One of the most important contributions of Mabon’s work is its ability to showcase the importance of agency in shaping state-society relations in the region. The role of agency is often ignored in structural accounts of Middle East politics. Yet, throughout the book Mabon capitalizes on agency without downplaying structural factors. While the book combines history, political theory and international relations, this cross-fertilization of different disciplines successfully puts emphasis on human agency in shaping political outcomes. The author’s extensive comparative framework also strengthens his aims in that regard.

The book also provides a sound example of combining different levels of analysis and highlighting the connection between domestic events and regional developments during and after the Arab uprisings. The uprisings’ geographical spread from Morocco to Bahrain and the regional states’ counterrevolutionary measures, particularly sectarianization, highlights the importance of the regional dimension. The author capitalizes on sectarianization as a survival strategy of the regimes based on securitization, which the regimes accomplish by linguistically framing opposition groups as an existential threat to the state, done along sect-based differences. According to Mabon, a number of regimes, but particularly Saudi Arabia, Syria, Lebanon and Iran, capitalized on sectarianization as a weapon to maintain control and survive in the face of the contestation of their sovereign power following the Arab uprisings. In this process, the impact is mutual as while the regional politics and geo-strategic rivalries form the basis for such moves to take shape based on certain local contingent factors, a given country’s moves towards securitization also impact the regional politics in turn. In this regard, Mabon’s insights and analysis of sectarianization makes for a significant contribution in understanding the interplay between domestic and regional politics in the Middle East.
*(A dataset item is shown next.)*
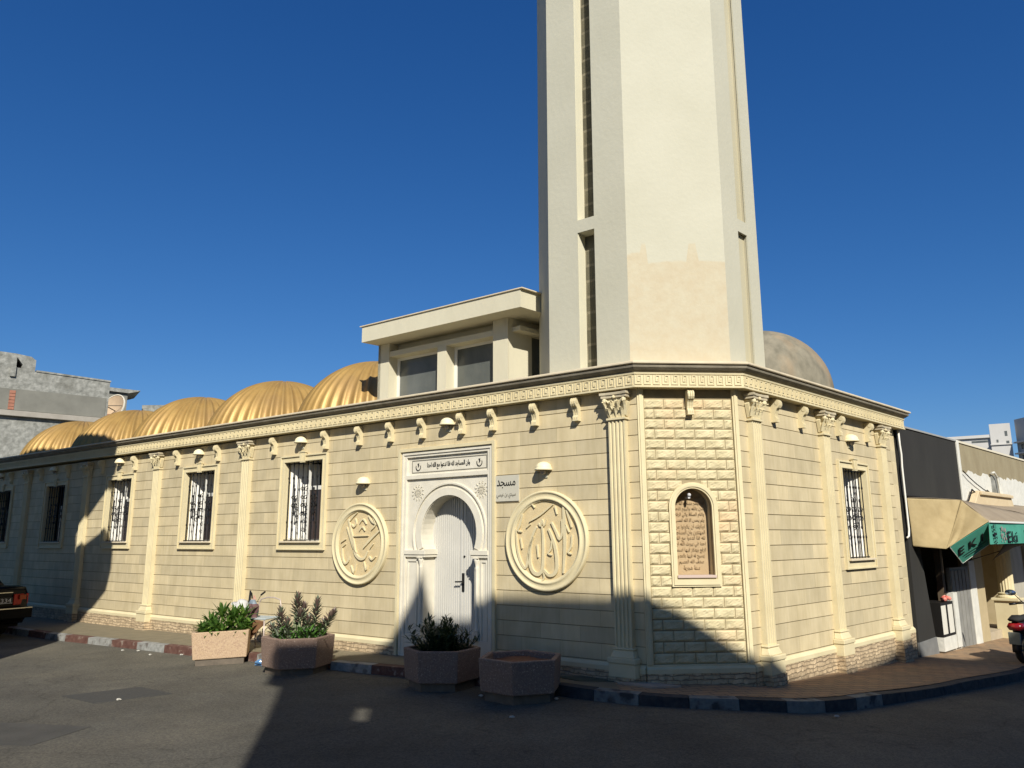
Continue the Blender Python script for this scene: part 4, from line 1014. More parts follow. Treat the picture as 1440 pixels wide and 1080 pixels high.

Another noteworthy aspect of “Houses Built on Sands” is its emphasis on space, particularly urban space as sites of sovereign power and contestation. Mabon does not treat the city as a natural space where events merely take place. Rather, by attaching a political meaning (both physically and symbolically) to the urban space, the book shows how the urban landscape provides the means for sovereign power to exert power by design, construction, exclusion, surveillance and violence. It also shows that the same urban landscape become a site of dissent, challenge, protest and possibility. Therefore, Chapter 5 “Building Beirut, transforming Jerusalem and breaking Basra” brings readers’ attention to the processes of production of space in Middle Eastern political projects.

One of the book’s shortcomings, however, is that is does not provide sufficient analysis of the importance of virtual space for sovereign power to regulate life. Although Mabon briefly acknowledges the importance of virtual space as a site of contention during Arab uprisings (p.170) and sovereign powers’ restrictions on internet (p.185) as a counter-revolutionary measure, the book falls short in explaining how regimes quickly learn to regulate, organize and control virtual space to force certain narratives, identities and ideologies to ensure legitimacy and survival. The insights from digital authoritarianism literature, therefore, can help expand the explanatory power of the importance of space, including virtual space, in the region’s political projects.

To conclude, “Houses Built on Sand” is a good read which presents solid analysis of the contested notion of sovereignty, state fragmentation, regulation of life and space, and various contestations in the Middle East that are shaped by the interaction of local, regional and international actors and factors.